After even more boozing in the car, Gil and the crew of 1920s frappers arrive at a fête. While watching a live performance by Cole Porter, Gil encounters his first set of literary icons: Zelda and Scott Fitzgerald (played by Alison Pill of “Scott Pilgrim vs. The World” cult fame). Bored with the unenthusiastic intellectual crowd, Zelda entices Scott and Gil to change location.

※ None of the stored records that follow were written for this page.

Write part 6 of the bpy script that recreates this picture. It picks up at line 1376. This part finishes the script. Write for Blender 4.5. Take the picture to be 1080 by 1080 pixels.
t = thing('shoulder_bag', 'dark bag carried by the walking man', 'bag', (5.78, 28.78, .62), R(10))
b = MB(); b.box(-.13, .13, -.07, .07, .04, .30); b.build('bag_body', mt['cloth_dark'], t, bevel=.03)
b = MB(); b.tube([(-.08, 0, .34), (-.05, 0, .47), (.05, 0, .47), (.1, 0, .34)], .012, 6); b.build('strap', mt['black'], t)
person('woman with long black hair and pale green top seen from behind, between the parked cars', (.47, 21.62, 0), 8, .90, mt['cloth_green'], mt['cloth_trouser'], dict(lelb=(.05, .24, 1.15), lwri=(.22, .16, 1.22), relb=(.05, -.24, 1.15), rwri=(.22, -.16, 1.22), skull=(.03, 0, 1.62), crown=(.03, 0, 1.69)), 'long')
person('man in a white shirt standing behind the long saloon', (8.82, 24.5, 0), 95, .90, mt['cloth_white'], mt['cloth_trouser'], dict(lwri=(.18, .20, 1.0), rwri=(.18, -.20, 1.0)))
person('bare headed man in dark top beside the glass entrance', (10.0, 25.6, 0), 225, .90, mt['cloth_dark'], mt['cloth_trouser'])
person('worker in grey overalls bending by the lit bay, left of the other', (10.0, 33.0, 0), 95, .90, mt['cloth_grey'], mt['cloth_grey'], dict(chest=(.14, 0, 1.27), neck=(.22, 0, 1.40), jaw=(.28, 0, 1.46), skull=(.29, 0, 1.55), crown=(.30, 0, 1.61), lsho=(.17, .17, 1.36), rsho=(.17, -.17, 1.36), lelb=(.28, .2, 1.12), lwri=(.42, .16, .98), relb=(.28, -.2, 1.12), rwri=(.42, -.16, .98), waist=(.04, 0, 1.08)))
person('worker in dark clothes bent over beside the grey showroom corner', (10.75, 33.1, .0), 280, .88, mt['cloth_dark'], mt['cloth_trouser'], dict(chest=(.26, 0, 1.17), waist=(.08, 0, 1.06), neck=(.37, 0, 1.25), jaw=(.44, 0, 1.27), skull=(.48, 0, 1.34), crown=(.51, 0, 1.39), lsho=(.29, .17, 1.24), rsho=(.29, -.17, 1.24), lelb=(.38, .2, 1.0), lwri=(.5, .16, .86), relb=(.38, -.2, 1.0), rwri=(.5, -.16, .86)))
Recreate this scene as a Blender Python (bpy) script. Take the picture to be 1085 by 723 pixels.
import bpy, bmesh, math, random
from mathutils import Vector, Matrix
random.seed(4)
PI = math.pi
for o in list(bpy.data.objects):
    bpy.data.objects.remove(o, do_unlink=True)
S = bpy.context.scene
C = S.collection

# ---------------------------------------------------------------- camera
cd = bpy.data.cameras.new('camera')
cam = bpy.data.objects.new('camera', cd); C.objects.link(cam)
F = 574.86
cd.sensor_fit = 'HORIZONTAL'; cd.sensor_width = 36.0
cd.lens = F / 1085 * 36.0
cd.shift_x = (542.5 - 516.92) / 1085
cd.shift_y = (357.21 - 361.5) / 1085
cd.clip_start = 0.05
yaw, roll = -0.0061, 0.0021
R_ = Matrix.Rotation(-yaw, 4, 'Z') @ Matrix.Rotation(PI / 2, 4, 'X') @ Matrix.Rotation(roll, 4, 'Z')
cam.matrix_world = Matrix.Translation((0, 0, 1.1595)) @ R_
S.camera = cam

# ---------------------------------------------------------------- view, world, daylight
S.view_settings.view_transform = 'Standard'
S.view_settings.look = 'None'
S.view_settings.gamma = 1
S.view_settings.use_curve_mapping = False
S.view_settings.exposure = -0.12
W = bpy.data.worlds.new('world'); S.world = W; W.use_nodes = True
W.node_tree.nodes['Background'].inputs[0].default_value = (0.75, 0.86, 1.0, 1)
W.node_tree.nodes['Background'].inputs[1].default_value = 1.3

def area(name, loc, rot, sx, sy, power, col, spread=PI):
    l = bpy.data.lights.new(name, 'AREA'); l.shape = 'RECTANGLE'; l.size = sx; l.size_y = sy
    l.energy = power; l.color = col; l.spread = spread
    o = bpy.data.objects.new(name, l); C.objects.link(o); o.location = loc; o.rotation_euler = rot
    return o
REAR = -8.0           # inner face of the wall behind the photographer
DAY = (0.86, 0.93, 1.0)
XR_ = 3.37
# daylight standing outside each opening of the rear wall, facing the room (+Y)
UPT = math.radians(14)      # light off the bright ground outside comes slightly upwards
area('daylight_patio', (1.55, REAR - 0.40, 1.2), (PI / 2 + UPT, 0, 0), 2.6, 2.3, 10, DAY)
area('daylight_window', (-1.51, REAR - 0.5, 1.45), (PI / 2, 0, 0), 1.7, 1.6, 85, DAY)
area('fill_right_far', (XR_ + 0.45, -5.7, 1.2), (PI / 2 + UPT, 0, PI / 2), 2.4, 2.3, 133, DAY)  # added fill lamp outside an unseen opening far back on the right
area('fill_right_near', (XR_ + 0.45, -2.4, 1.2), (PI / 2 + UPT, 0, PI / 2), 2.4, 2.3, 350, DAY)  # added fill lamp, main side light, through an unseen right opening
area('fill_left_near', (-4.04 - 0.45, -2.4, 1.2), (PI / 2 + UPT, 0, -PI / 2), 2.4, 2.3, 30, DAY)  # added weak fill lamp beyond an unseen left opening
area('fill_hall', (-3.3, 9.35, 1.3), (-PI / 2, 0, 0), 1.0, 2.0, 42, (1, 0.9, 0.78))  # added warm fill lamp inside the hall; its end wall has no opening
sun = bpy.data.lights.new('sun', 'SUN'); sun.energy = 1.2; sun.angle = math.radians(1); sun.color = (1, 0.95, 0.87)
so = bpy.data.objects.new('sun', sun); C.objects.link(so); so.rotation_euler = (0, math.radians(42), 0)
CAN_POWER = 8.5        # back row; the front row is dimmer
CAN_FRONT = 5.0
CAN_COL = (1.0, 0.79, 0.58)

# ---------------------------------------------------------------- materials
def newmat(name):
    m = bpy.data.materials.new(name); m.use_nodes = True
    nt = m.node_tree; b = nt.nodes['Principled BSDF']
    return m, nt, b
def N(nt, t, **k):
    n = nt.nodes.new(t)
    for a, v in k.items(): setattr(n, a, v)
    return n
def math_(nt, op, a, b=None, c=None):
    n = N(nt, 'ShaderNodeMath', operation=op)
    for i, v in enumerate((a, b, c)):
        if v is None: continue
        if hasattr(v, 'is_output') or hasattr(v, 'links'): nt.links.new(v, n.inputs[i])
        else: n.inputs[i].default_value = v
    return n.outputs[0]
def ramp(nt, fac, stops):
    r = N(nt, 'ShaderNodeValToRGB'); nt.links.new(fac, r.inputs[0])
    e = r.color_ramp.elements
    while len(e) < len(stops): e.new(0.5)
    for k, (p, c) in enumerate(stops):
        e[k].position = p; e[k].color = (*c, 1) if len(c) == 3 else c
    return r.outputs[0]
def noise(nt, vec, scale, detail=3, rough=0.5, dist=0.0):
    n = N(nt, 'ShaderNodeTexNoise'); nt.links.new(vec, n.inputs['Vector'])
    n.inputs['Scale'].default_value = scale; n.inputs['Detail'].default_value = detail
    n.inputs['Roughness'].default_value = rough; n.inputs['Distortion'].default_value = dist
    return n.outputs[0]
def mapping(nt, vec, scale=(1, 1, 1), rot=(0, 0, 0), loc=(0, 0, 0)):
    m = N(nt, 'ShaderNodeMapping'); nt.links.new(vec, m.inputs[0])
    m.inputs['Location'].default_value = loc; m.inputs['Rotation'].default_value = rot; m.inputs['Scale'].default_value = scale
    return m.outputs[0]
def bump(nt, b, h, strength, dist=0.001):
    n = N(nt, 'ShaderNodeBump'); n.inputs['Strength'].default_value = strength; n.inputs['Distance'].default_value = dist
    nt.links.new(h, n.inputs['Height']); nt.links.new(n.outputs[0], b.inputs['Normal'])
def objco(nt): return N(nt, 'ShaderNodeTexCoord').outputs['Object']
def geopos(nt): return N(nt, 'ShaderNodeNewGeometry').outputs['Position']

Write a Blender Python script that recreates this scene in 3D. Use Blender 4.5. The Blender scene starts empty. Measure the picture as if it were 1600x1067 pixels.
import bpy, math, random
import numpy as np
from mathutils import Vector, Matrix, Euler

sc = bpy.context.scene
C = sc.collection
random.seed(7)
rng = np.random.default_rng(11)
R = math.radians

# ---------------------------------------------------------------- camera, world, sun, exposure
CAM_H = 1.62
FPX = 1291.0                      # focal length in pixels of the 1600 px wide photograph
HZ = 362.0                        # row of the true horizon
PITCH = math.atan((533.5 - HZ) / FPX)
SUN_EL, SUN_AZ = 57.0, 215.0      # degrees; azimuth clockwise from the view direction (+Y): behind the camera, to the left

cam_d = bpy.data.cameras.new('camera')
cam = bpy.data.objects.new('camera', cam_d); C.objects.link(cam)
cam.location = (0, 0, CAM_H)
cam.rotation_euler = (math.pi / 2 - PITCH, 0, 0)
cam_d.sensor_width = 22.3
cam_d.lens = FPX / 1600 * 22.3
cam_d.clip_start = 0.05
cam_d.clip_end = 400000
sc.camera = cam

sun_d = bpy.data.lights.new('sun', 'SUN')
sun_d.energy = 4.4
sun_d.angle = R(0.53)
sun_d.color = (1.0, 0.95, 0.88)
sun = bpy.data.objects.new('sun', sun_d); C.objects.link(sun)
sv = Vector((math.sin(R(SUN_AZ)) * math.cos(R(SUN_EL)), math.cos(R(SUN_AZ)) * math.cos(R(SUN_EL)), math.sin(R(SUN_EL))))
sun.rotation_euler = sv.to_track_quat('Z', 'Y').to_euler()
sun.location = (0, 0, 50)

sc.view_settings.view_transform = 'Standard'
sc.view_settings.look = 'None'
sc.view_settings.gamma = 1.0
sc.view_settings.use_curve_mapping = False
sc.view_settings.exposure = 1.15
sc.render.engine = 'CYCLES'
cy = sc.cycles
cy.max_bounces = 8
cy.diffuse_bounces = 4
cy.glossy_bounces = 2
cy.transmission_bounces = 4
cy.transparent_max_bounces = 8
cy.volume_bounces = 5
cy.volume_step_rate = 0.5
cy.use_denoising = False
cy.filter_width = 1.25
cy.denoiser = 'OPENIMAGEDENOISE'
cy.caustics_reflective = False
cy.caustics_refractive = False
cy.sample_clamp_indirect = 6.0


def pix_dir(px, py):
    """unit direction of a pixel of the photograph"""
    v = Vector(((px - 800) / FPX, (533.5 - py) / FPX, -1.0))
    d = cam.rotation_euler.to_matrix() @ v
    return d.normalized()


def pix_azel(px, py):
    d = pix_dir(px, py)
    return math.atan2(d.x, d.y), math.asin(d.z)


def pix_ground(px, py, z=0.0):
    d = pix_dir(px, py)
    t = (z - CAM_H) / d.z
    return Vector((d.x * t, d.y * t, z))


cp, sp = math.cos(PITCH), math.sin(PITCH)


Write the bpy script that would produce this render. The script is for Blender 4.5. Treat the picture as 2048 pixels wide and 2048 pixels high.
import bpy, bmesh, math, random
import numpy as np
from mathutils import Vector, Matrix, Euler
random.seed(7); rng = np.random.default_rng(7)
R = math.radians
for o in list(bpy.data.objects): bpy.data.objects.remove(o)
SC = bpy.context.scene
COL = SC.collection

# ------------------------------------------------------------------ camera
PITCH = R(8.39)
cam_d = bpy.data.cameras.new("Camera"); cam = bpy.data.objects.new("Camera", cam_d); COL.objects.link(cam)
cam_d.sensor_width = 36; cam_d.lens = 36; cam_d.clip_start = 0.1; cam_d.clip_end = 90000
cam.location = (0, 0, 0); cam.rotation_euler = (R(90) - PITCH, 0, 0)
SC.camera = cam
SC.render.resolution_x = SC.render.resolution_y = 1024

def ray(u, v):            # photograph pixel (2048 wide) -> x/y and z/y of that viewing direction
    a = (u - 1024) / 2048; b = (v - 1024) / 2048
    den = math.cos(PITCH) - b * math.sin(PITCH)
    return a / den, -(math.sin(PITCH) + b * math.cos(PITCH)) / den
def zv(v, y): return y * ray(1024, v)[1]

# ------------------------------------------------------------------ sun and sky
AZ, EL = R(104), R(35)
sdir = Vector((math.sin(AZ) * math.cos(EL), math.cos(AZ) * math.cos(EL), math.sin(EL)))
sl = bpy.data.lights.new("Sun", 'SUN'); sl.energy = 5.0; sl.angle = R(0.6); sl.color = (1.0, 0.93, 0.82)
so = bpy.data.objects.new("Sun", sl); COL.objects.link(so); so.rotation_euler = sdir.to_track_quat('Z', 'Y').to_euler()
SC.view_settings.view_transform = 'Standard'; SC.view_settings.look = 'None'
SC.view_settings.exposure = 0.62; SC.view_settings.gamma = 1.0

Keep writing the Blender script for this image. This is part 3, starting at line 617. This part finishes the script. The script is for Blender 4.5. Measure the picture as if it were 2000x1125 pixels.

At their next destination, Gil encounters a rugged and philosophically-laced Ernest Hemingway (brilliantly played by Corey Stoll). He then brings Gil to the inner circle. A generous Gertrude Stein (a fun and commanding small role by Kathy Bates) offers to read Gil’s script, while at the same time debating the merit of a painting by Pablo Picasso. The muse of Picasso being a young Frenchwoman named Adriana, has an instant attraction for Gil’s writing, and an instant admiration for him. What later develops over nightly conversations is that Adriana prefers not her current present (which would be Gil’s past) but further back to The Belle Époque (circa 1890’s—otherwise Gil’s secondary past). Her desire to travel in time and live in the past mirrors that of Gil’s. To live in the past is to deny the problems of the present. This is apparent in Gil’s situation as he needs to escape to the past in order to hide from the hideous present: snobby future in-laws and his social-climbing and materialistic fiancé. Thus, for him to settle his dissatisfaction, he becomes dependent on the past in order to better tweak his novel (with the aid of Gertrude Stein) which otherwise he would not be able to accomplish in soliciting the help of Paul or Inez.

The film’s success relies heavily upon an effective performance by Owen Wilson. Taking on the Allen incarnate, Wilson possesses all the right qualities but it is his laid-back and slight approach which makes his character more affectionate not only for the audience as we travel in time with him, (the jaw-dropping in disbelief, the clever one liner when he tells Adriana that her liaisons with various artists is a step up from the typical “art- groupie ”) but also allows us to moralize and understand Gil’s obsession with the past (as the film conveys clearly to us). It is Wilson’s ability to remain cool while whistling sharp objections which makes his character (especially in an Allen film) endearing and sympathetic. It is obvious to viewers that his obsession, though understandably romanticized only exists because of his current miserable state. And trust me, we understand him all too well! A titillating exercise in showcasing other notable figures during that time in the film. For example, Adrien Brody’s Salvador Dalí brings the most laughs, as well as Gil’s suggestion to Buñuel about people imprisoned in a room (which will become “The Exterminating Angel”).

Though a very pleasurable film on any scale, that does not means that it is without faults. There is an arbitrary subplot which involves Inez’s father hiring a private detective to investigate Gil’s whereabouts during his inspirational walks at night. Though the conclusion of this subplot is quite humorous, it is essentially perfunctory. And although the ending is endearing and we are very much under the spell of Woody Allen’s Paris, it appeared too rushed, but this is more a standard with his most recent films. The beginning shots of “Midnight and Paris” are shots of numerous monuments within the city, some more obvious than others. Some shots, it is as magnifique as the images that I have embedded in my memory (at least the good ones). Other times it rains, but it is the end of the beginning segment and the conclusion of the film which takes place during the nighttime in Paris aka The City of Lights. I left the cozy little theater by me in the suburbs of Paris and drank a glass of Cabernet-Sauvignon. It was nice to reminisce, but this is after all the present.